At home, I did have a 1 x CD-recorder, so it was all kept for posterity too.
But I never once flagged on any quota audit or got discovered, despite the fact that there was a regular name-and-shame email that if you appeared on three times, you got a talking to and account restrictions. The reason I didn't get caught was mainly that the script that calculated home-folder sizes ran on Sunday and emailed you on Monday morning. I'd spend Mon-Fri downloading and then took it all home on Saturday.
The other reason I never got flagged is that I had an older brother who had been to the same university. His account was still active years after he left with the same password, and he had unlimited storage (as he had started on a PhD). I even went to the IT department and asked if it was okay for me to use, and they literally couldn't find the account, but then I just tried logging in and there it was. Even had full FTP access too, so it wasn't unusual to give it to friends at other places for them to upload / download stuff to it.

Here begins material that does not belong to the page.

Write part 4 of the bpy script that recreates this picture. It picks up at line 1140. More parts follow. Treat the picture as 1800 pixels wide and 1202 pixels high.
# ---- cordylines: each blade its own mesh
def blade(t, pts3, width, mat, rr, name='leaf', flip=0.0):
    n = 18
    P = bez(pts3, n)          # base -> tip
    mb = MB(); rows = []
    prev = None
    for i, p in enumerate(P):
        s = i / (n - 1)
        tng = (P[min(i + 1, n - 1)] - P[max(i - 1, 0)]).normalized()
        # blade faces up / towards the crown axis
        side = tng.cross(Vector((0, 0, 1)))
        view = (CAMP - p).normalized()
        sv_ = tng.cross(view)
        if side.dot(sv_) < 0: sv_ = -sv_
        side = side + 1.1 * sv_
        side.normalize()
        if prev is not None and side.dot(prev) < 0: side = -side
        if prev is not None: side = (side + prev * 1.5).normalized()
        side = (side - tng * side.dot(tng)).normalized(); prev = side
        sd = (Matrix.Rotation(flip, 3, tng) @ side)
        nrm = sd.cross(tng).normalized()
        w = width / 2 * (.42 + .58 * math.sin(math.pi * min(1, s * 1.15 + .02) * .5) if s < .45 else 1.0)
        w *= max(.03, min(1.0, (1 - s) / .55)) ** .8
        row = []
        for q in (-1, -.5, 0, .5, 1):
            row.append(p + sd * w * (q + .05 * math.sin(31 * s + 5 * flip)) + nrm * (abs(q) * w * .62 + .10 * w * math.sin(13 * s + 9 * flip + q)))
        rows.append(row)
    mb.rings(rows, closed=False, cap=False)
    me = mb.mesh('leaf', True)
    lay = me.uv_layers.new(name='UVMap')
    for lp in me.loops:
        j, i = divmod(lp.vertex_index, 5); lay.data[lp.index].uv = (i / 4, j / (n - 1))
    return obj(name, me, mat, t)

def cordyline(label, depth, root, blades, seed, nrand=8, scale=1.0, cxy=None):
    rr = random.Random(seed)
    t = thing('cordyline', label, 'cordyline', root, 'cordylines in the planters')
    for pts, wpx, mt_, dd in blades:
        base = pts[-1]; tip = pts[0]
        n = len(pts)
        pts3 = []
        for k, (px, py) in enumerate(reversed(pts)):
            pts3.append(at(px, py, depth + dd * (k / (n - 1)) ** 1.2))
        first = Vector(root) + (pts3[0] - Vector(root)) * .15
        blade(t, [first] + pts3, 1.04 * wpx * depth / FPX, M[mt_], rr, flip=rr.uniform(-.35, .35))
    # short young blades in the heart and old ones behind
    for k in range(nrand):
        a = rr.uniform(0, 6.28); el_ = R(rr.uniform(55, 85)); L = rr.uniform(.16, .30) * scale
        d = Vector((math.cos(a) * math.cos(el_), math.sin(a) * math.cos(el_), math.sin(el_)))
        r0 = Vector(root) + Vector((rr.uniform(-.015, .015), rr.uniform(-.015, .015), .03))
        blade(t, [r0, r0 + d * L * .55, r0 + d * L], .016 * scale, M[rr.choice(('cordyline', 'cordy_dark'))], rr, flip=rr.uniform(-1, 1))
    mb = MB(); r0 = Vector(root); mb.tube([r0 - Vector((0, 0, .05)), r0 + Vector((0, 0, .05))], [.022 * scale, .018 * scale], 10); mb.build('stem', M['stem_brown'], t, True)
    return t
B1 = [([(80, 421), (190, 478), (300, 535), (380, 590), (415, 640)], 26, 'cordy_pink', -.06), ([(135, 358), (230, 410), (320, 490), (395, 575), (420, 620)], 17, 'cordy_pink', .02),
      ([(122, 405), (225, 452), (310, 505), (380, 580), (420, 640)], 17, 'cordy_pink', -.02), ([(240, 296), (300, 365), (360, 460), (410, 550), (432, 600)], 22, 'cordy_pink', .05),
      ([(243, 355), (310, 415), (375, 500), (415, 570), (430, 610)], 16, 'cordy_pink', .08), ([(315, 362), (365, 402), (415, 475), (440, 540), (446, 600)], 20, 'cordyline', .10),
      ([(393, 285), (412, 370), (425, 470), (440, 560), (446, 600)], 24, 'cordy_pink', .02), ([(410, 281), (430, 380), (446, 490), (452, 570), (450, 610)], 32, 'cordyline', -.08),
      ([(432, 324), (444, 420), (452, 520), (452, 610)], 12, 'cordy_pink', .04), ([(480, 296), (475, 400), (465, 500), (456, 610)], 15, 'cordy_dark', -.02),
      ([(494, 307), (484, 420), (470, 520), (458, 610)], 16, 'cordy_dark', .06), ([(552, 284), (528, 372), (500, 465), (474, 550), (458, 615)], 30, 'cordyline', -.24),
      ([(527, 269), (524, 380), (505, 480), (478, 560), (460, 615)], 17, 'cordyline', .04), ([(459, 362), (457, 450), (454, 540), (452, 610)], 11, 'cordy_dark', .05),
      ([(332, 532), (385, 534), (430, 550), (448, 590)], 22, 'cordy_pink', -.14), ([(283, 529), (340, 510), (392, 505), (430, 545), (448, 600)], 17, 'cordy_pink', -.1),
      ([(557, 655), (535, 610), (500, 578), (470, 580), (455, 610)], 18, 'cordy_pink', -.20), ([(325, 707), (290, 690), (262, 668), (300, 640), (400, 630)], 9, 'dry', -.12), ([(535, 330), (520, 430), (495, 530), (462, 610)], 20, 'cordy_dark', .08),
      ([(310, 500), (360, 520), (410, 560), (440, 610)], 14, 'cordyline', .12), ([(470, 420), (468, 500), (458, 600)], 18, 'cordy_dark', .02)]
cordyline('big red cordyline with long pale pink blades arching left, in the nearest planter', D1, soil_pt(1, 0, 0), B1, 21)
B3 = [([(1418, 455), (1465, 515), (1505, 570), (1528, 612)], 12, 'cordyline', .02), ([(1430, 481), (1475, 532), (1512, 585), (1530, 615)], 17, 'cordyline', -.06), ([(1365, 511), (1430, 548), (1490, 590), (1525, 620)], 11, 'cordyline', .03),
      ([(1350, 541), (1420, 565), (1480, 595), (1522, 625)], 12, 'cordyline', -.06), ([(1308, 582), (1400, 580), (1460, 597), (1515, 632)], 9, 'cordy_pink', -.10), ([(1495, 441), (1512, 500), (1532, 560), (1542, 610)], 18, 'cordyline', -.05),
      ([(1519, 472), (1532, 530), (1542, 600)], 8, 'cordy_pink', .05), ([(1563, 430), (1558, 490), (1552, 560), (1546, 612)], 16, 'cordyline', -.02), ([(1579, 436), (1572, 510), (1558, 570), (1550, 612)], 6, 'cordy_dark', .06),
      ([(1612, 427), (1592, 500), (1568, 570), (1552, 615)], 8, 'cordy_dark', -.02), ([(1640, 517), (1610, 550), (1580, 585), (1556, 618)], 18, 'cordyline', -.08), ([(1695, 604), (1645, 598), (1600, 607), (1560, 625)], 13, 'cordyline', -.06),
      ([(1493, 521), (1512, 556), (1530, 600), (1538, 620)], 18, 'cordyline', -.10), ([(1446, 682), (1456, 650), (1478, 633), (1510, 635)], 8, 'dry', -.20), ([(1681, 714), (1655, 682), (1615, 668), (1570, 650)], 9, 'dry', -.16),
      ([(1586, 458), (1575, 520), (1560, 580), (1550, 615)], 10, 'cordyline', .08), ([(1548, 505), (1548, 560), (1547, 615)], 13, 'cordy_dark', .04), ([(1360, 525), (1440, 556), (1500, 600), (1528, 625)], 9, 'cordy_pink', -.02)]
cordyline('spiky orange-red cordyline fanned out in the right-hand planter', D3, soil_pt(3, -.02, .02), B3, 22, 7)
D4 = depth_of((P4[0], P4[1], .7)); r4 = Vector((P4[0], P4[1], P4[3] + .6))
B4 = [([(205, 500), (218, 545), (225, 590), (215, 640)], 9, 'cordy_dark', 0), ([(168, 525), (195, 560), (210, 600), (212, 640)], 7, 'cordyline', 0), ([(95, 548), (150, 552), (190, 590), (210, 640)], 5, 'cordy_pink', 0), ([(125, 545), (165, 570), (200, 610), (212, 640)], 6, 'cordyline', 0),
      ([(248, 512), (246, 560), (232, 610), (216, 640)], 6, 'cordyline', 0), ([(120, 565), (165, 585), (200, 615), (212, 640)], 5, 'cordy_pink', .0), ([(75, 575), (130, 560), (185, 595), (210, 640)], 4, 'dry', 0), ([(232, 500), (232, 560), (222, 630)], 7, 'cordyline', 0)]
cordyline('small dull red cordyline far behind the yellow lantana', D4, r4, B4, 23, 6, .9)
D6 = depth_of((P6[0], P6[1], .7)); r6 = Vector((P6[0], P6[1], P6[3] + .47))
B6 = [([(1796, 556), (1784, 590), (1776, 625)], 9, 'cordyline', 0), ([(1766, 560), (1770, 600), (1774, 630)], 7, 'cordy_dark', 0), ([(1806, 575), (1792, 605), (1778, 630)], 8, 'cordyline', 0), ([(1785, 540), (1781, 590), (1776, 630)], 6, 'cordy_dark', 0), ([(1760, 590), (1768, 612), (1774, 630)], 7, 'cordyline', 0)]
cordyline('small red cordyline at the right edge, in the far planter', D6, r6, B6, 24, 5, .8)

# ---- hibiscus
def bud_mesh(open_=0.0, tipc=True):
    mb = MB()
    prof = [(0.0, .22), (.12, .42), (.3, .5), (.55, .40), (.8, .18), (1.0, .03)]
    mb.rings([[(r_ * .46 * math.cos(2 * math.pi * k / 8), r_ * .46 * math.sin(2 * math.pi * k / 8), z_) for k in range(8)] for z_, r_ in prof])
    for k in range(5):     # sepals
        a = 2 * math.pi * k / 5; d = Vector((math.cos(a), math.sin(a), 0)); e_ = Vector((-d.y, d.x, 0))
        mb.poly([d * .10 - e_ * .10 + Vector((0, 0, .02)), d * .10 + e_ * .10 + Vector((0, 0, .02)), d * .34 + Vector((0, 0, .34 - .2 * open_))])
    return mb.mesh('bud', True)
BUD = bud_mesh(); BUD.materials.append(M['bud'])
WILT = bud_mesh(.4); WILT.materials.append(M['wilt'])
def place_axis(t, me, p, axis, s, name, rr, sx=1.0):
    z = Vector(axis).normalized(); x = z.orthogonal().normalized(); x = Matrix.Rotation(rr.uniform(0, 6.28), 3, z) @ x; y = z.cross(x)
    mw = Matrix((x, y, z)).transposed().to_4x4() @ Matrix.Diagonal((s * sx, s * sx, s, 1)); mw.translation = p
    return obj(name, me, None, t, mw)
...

But I never bothered with "media" of any kind (not even that naughty stuff). There just wasn't much of it back then, and an MP3 or two was about it.
Now I admin networks (which, fittingly, have 100Mbps leased lines). Literally, I don't see how what I was doing was allowed or went unnoticed given the expense and rarity of that resource back then, or how they didn't pick up on the storage fluxing, or how people could just store tons of shite. But I probably have it better now that everyone has a connection. The worst I have now is a folder of MP3s or a rogue "sync all my Google Drive to my home folder".
600 users. 2Tb of active storage. That includes EVERYTHING, even email, for every user. That kind of space could only be dreamed of back then, but it's positively miniscule by today's standards.